Parsifal

Odilon Redon, Parsifal, 1891

In Act Three of Parsifal, the hero returns from his wanderings to find the Brotherhood of the Grail demoralised and dispersed. The old knight Gurnemanz ekes out life as a hermit. The accursed, shape-shifting Kundry is grounded, degraded in body and mind, muttering gibberish. Amfortas, the ruler of the Brotherhood, racked by pain and guilt, longing for death, refuses to enact the ritual of the Grail. Into this scene of desolation Parsifal brings the spear that wounded Amfortas and whose touch will be his cure. He forgives Kundry her past misdeeds and baptizes her, lifting her ancient curse. His central and culminating act as king-priest, however, is to be the revival of the lapsed Good Friday ritual, the exposure of the Holy Grail.

It is here, at this most charged moment in the apotheosis of Parsifal, the completion of his journey from Fool to Redeemer, that the recent Met production introduces a novelty. Rather than having Parsifal lift the Grail from its casket, which is Wagner’s stage-direction, we see Kundry rising from abject subordination to perform this supreme ritual, a thing so subversive to the myth-logic of everything that has come before, we must ask, What was the problem to which this became the answer?

Let us say at once that a problem Parsifal lays before an audience now, arises from its preoccupation with sexual pollution, with disgust and fear of women. Much of Act Two, in the domain of the evil Klingsor, where Parsifal’s downfall, like Amfortas’s, is to be accomplished by seduction, is wince-inducing indeed, even though the sirens are imaginary and Kundry is not a free agent.

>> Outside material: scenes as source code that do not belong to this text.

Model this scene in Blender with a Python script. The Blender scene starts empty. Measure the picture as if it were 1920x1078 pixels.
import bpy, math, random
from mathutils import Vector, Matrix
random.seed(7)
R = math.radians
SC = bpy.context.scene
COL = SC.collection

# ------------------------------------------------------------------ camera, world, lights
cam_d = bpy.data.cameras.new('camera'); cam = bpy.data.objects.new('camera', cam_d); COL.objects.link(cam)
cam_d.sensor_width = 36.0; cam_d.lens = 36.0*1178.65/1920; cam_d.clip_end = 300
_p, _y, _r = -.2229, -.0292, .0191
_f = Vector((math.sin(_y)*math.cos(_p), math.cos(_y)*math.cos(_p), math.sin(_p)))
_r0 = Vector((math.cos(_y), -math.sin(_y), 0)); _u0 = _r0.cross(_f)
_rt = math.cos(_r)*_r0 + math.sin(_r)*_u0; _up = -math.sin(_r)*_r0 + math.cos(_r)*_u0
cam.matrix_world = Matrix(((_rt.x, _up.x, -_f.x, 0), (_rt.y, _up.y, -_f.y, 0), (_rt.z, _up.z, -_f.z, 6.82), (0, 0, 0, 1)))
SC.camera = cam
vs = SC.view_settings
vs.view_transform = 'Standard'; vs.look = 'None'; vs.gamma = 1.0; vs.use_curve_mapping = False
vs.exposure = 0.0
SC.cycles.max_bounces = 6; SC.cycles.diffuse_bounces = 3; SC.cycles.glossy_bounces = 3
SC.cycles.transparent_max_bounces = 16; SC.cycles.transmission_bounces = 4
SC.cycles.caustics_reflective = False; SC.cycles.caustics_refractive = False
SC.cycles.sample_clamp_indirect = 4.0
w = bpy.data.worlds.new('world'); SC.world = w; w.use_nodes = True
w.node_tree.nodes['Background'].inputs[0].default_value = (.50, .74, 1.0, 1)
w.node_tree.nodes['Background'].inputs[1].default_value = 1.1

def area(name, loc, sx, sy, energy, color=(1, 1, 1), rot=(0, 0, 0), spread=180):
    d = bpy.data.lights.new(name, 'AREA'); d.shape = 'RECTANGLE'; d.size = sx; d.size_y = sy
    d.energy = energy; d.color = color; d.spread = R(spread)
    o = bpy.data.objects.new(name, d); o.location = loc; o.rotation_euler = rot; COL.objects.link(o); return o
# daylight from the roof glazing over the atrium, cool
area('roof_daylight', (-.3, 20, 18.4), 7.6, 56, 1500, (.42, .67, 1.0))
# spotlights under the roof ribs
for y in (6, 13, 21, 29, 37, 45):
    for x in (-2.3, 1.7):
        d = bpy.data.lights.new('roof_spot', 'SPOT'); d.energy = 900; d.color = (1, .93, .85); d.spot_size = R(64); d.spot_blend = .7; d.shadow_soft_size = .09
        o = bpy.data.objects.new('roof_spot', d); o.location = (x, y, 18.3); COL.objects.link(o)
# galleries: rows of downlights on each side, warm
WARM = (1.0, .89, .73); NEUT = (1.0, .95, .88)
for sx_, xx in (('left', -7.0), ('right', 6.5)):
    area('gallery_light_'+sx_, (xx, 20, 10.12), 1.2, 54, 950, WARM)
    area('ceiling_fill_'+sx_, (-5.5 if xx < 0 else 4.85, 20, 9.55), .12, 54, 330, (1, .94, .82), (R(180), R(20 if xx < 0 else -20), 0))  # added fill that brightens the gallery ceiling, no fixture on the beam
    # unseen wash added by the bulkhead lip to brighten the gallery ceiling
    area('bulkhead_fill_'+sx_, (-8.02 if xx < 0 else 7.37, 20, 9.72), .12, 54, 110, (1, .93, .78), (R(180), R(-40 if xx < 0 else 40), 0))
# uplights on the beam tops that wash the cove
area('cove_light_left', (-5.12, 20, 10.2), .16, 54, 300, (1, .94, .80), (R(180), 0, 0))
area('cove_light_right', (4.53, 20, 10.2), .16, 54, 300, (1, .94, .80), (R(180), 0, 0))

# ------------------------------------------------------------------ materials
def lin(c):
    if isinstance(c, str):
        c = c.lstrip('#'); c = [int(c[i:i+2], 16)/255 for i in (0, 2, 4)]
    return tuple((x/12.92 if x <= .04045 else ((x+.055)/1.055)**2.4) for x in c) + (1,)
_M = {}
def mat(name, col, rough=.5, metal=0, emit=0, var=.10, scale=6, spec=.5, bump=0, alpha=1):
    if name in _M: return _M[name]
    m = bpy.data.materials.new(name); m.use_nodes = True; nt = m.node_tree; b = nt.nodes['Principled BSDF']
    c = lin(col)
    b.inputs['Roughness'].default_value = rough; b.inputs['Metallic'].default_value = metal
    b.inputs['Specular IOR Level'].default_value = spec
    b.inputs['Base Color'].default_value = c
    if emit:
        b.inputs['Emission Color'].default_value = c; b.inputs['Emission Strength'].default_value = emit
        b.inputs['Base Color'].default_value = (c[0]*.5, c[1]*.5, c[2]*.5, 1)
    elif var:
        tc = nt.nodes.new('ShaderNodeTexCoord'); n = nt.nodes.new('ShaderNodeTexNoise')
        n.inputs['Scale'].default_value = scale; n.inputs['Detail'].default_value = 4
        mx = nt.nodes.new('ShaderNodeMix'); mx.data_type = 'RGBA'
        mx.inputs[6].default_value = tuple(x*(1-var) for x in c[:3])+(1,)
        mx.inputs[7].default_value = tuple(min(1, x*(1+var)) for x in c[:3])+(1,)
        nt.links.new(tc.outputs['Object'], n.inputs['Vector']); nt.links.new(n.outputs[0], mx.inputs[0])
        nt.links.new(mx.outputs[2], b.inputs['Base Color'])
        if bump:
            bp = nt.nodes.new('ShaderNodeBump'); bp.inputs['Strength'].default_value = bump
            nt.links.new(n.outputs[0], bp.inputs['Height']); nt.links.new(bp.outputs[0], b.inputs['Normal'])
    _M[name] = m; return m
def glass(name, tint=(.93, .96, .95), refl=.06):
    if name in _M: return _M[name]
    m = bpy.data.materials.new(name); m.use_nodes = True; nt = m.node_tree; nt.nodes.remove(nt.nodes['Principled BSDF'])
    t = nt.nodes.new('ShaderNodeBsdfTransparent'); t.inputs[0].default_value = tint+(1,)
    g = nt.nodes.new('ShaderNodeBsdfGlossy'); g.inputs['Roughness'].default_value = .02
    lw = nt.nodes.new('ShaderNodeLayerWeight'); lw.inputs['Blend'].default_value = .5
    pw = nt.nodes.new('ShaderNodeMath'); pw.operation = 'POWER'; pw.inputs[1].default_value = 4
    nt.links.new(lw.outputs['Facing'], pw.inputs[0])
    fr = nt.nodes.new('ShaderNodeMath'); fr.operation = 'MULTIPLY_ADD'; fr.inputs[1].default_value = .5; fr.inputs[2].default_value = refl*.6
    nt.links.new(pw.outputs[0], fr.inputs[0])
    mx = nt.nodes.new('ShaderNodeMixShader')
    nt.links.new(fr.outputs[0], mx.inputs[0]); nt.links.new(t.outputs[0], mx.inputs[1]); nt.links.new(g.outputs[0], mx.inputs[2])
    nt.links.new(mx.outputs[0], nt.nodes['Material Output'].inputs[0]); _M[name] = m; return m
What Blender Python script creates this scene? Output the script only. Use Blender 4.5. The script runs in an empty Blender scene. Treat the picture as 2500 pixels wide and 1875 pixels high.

We know a lot, of course, about the relationship of Parsifal to Wagner’s medieval sources, and as well to Wagner’s infatuation at that time with Schopenhauer, proponent of a philosophical version of Buddhism and, perhaps not incidentally, a notorious misogynist. But such explanations—if not mitigations—cannot be laid out in performance. We move with what we see and hear. The problem is compounded when the action of the drama is set in something like the present, as this production is. We do not so easily relativise the offending parts as we can when characters are archaic figures in Fritz Lang art-deco kit.

The temptation is thus to improve the work, make it relevant to our time, reveal what the artist would have done had he lived in a more enlightened age, which then becomes somehow what he must have really meant. So Kundry, in this adaptation of Wagner’s drama, is not merely a penitent, a Magdalen, but is shown, before she expires, exalted, a priestess, an equal in the cult of the Brotherhood.

The trouble with this is not that Wagner is made nicer than he really was, or that his intention is given a teleological spin, it is rather that we are likely to miss what he actually says about the present age. The burden of Parsifal—which Wagner called ein Bühnenweihfestspiel, A Festival Play for the Consecration of the Stage—is that the path to maturity and wisdom for the exceptional individual, the Chosen One, the Redeemer, and, through him, to the redemption of the world of men and nature, must begin and end with religious consecration and utter spiritual isolation. This aristocratic and mystical sense of representative human life is, mutatis mutandis, what was held by his contemporary Kierkegaard (whose bicentennial, like Wagner’s, is in May), to the scandal of many who would like to claim Kierkegaard too for one version or another of the modern narrative. This scandal is not commensurate of course with scandal arising from antisemitism, or misogyny, or some other beyond-the-pale posture, which we know all about and discount in advance, but arises from the difficulty that a great artist might actually intend such a deeply illiberal, anti-equalitarian politics.